これは1962年にハーマンミラー社がリリースしたビジュアルです。
広告だったかもしれません。
ビーウェア・オブ・イミテーション
なにを宣伝しているかというと”BEWARE OF IMITATIONS”と注意喚起をしています。
つまり翻訳すると”模倣品に気を付けてください”です。
“LOOK FOR THIS MARK”と上部に書いてある先はハーマンミラー社のロゴマークです。
ロゴマーク見たら正規品か分かるよ!ということですね。
イームズデザインの家具はこの年代からもう早速コピーされまくっていたということです。
イームズラウンジチェアなんかは1956年ですから、発売されて早々に真似されていたわけですね。
そこで対策の一つとしてハーマンミラー社は上記のような宣伝をしたんだと思います。
ロゴマークさえ見れば判断は付くはずですからね。
さすがに”Herman Miller”という表記を模倣品には入れないはずです。
これは現代も同じですね。”イームズ”は模倣品の名称に使いますが、”ハーマンミラー”は使いません。(北米でハーマンミラーレプリカファニチャーという名称を使っている会社があるのは知っていますけど)

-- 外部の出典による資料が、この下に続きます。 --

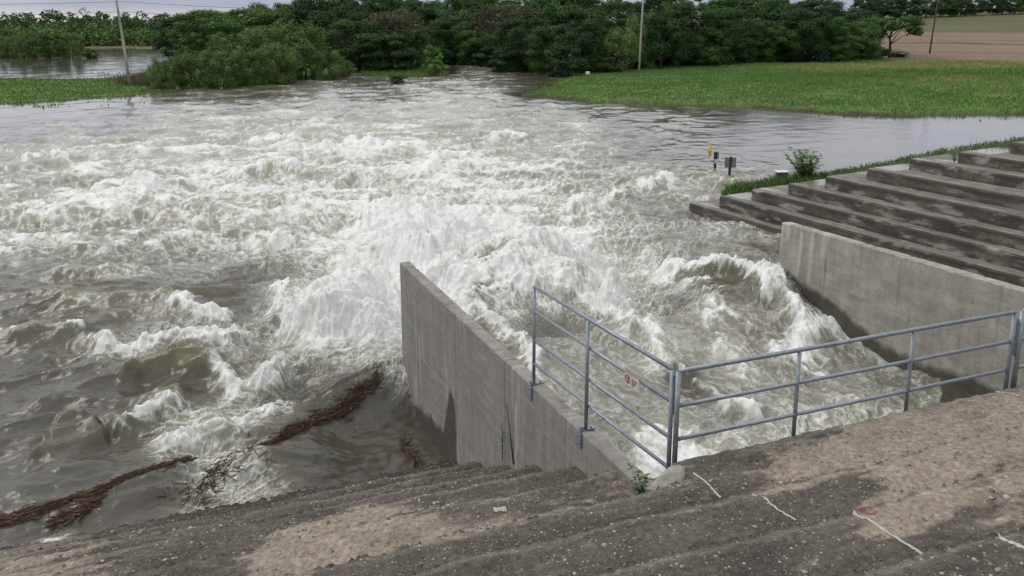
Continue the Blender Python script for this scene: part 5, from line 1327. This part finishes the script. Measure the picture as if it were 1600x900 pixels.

イームズのプロダクトは優秀ですから、こんな古くからハーマンミラー社は模倣品に頭を悩ませていたということでしょう。
そして現代までも続く問題です。
ところで北米では日本と事情が違う部分があります。
日本では模倣品はジェネリック家具とかリプロダクト品といった名称を使って販売されています。意匠権が切れているとかライセンスが切れているとか訳の分からない説明をして販売されていますよね。
ライセンスって何のことを差しているのでしょうか?
でもニューヨークでとある有名家具屋の人に聞いたら「北米ではそんな売られ方をしているのは聞いたことが無い」と教えてもらいました。日本語が通じる人だったので翻訳違いではありません。
北米ではただ真似して作ったレプリカとして販売しており、売る側も買う側もレプリカはレプリカとして売買しているそうです。そういうものという認識。
日本では「正規品は存在しない」ぐらいまで説明して模倣品を販売しているサイトがありますが、北米でそのような錯誤させるような売り方をしていると訴えられるリスクが高まるからでしょうか。
実際イームズオフィス(チャールズ・イームズの孫が代表)は日々裁判をしており、昨年だとアメリカのとある会社が製造しているイームズラウンジチェアの製造を差し止めたり、イタリアのイームズアルミナムチェアの模倣品を作っている工場も差し止めしたりしたそうです。
優秀なデザインを作るということは模倣品との戦いでもあるわけです。大変ですよね。
模倣品問題は最終的にはモラルや倫理の話になるので、正規品の価値を知ってもらい家具の素晴らしさをわかってもらえると嬉しいです。
まあ”イームズ”という名称自体商標登録されていますから勝手に使って商売しちゃダメですけどね。